## START
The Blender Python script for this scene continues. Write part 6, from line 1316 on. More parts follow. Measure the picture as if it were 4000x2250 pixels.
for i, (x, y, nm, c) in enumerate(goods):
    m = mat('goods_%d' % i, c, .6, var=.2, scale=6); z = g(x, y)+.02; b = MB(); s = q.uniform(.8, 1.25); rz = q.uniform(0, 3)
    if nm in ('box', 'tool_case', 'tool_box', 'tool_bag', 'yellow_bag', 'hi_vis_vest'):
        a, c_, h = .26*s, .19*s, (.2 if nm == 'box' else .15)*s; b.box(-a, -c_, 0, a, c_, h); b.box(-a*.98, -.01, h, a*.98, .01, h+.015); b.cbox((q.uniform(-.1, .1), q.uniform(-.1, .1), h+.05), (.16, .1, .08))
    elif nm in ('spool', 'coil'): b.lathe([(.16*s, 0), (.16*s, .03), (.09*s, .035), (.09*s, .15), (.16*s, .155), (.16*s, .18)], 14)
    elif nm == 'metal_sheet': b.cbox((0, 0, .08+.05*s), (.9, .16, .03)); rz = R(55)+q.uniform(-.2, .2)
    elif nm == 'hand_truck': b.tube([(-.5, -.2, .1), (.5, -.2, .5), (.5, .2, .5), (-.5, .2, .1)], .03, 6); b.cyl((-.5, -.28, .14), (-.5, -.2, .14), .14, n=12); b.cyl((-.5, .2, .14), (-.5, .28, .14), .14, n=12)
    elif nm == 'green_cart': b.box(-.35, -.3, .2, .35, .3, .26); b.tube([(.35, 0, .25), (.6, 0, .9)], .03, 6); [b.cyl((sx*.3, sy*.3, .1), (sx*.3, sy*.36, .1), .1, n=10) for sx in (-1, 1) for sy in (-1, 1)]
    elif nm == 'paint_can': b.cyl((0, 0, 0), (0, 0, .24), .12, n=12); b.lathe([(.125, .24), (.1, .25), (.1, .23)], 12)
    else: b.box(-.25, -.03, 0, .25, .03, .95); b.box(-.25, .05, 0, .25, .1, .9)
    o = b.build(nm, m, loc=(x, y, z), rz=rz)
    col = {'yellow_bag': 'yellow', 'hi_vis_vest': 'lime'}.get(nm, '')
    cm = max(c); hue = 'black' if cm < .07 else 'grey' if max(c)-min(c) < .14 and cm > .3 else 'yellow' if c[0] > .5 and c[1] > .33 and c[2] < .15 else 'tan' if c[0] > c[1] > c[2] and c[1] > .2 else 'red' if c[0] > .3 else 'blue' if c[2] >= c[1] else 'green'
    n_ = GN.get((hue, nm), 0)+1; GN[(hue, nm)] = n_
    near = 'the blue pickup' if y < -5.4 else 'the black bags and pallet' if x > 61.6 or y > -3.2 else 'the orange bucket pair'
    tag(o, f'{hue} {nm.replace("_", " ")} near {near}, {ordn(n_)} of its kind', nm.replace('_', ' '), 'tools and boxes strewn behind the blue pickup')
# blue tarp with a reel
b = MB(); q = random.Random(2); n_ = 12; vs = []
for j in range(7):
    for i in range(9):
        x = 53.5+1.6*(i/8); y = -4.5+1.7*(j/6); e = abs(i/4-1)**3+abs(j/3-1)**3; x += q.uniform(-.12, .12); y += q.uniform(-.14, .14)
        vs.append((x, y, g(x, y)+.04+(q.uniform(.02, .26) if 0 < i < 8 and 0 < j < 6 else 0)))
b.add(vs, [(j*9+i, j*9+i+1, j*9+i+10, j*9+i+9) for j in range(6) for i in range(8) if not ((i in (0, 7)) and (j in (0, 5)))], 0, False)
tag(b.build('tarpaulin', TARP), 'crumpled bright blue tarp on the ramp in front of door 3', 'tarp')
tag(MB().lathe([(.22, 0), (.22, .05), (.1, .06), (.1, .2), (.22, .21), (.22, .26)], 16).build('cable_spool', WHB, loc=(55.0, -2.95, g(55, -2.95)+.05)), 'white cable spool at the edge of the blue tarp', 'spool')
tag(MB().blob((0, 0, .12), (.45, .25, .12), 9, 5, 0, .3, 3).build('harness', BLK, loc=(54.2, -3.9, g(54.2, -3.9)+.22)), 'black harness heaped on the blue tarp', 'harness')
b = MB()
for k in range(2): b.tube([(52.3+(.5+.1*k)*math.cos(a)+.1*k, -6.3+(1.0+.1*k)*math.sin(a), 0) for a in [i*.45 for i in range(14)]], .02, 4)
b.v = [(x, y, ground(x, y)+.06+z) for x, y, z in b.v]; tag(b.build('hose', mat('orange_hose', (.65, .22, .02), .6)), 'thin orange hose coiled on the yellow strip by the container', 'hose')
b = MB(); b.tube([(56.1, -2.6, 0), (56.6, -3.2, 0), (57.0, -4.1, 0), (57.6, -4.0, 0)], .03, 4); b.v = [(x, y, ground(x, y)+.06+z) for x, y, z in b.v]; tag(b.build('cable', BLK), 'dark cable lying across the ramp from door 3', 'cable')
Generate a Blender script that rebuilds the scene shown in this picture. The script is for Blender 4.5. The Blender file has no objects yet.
## END
Exercise description:
Which lines hold the string "picture"? List them all.

Written solution:
The Blender Python script for this scene continues. Write part 6, from line 1316 on. More parts follow. Measure the picture as if it were 4000x2250 pixels.
Generate a Blender script that rebuilds the scene shown in this picture. The script is for Blender 4.5. The Blender file has no objects yet.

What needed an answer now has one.